= EXERCISE REQUIREMENTS =
Print the first line of the material below and each line after it, exactly as written, ending with the line that contains "scene.camera = cam".

= DATASET SECTION =
******

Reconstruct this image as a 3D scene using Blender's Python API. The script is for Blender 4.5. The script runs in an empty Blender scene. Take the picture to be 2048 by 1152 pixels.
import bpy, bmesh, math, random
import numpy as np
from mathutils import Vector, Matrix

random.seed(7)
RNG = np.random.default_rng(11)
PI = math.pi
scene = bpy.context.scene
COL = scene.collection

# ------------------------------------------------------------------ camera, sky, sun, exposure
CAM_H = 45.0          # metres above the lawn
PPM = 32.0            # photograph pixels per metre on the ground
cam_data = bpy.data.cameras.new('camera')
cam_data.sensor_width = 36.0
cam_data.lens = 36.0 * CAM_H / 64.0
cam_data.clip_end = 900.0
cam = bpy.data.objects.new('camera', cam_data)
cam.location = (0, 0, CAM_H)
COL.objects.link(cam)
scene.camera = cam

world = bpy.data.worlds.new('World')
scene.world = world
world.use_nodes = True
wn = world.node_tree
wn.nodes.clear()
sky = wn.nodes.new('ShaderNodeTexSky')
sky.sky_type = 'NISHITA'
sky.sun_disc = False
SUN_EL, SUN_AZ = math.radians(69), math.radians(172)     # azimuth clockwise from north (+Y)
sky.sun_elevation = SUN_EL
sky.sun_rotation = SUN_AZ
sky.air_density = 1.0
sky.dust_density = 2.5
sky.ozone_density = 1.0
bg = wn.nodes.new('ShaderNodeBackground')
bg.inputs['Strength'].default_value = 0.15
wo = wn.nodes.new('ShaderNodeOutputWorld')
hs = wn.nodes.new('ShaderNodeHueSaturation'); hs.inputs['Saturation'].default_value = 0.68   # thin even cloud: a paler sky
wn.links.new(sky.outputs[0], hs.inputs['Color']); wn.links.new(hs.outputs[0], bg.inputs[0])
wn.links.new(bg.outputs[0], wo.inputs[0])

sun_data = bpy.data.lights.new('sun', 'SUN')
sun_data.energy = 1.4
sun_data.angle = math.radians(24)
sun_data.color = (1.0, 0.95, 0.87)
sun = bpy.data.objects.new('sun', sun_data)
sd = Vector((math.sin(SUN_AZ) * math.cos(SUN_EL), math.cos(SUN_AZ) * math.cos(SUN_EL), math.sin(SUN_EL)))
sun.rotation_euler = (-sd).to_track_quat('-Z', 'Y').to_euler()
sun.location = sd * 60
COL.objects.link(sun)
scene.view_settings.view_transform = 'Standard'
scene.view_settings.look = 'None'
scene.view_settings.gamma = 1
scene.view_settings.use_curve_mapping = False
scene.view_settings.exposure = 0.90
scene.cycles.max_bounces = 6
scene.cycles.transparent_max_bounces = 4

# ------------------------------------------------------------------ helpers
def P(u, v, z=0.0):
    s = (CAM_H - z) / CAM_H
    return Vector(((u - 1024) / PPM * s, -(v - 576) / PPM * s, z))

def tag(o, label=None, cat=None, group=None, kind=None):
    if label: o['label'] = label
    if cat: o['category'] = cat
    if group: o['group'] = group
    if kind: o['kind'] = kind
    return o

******

= ANSWER IN FULL =
Reconstruct this image as a 3D scene using Blender's Python API. The script is for Blender 4.5. The script runs in an empty Blender scene. Take the picture to be 2048 by 1152 pixels.
import bpy, bmesh, math, random
import numpy as np
from mathutils import Vector, Matrix

random.seed(7)
RNG = np.random.default_rng(11)
PI = math.pi
scene = bpy.context.scene
COL = scene.collection

# ------------------------------------------------------------------ camera, sky, sun, exposure
CAM_H = 45.0          # metres above the lawn
PPM = 32.0            # photograph pixels per metre on the ground
cam_data = bpy.data.cameras.new('camera')
cam_data.sensor_width = 36.0
cam_data.lens = 36.0 * CAM_H / 64.0
cam_data.clip_end = 900.0
cam = bpy.data.objects.new('camera', cam_data)
cam.location = (0, 0, CAM_H)
COL.objects.link(cam)
scene.camera = cam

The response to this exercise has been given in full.